Zoos are fundamentally conservative institutions. Many of the most respected ones have been around for more than a century and have built their facilities over time and devoted countless resources to breeding. The people who run them are slow to make changes and, when they do, those changes can take years to implement.

Most of the zoo officials I talked to acknowledged some concerns about the future–but many were also reluctant to embrace dramatic shifts like the unzoo. Indeed, some in the field have already criticized Zoo360 as outlandish, calling it a lot of hype without substantially changing the exhibit. Coe has largely turned his attention to developing international zoos in developing countries like Afghanistan, where he works pro bono and can share his vision of the future of zoos.
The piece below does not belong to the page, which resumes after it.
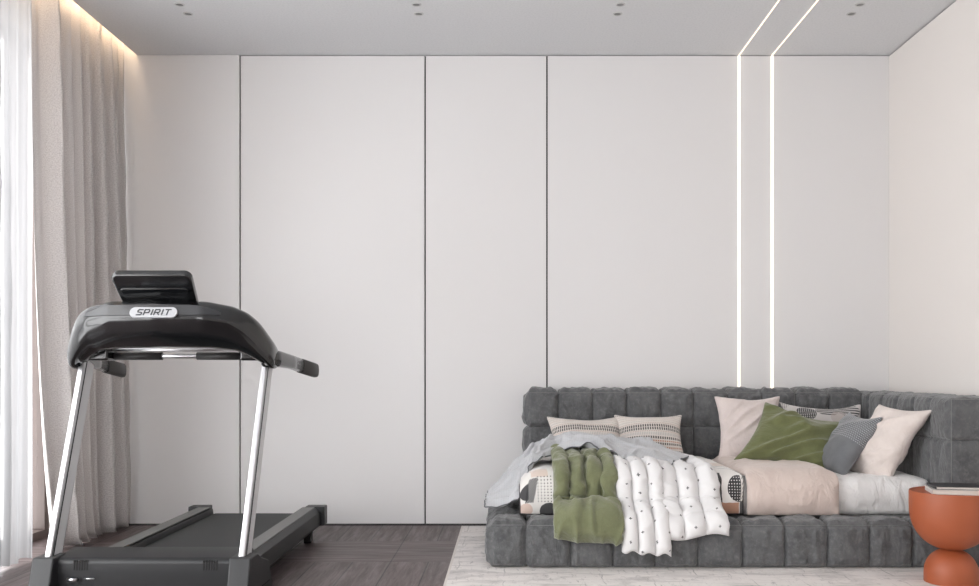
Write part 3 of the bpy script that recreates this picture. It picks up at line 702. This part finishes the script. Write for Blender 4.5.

On the human side of the equation, one thing remains clear: people still enjoy a chance to see and get close to animals. More than 170 million people visited zoos in the U.S. in 2015, according to the AZA, up 10 million from 10 years prior. And many zoos have experienced record attendance. “The business continues to change and evolve–like any business,” says David Walsh, who founded Zoo Advisors, a zoo financial-consulting firm. But, he adds, “people are still going to zoos. And they’re going in bigger numbers than they were before.”

Still, those numbers will do little to diminish the growing outrage of animal-rights activists, and if cockroaches replace elephants in the country’s top zoos, strong attendance will undoubtedly decline. “Where are we going?” asks Towne, formerly of Seattle’s Woodland Park Zoo, repeating my question. “I guess I’m worried.”